Our expectations, if they are Kingdom shaped, will seem to us to be improbable, even impossible because only a Kingdom vision provides the courage and motivation to move beyond the limitations of imaginations conditioned by the familiarity of the past. There is a 21st century chapter in the story of the unfolding of the Kingdom within which we have our crucial role to play.

The prophet Isaiah dreamed of a time when under the leadership of the most vulnerable and fragile of all God’s creatures – a nursing human child – the earth shall be filled with the knowledge of God as the waters cover the sea. John the Baptist understood that the Kingdom comes with a fierce urgency, with no time to waste. We dream our way forward guided by the expectations of the Kingdom unfolding through our welcoming it. To welcome the Kingdom means turning away from our half-heartedness and complicity with injustice, finding a new pathway to God’s peaceable kingdom, one step and one breath at a time (Epperly). 
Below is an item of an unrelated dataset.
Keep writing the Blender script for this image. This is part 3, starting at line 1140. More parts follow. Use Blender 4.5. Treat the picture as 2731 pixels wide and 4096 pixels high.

Paul Tillich reminds us if we wait in hope and patience, the power of that for which we wait is already effective within us. Those who wait in an ultimate sense are not that far from that for which they wait. Alice Miller, one of the great psychologists of the 20th century echoes Tillich when she says we are who we have been waiting for. To paraphrase T.S. Eliot: that which we hope and long for is made real only in the waiting (T.S.Eliot in East Coker). Expecting, preparing, waiting is our work in the season of Advent.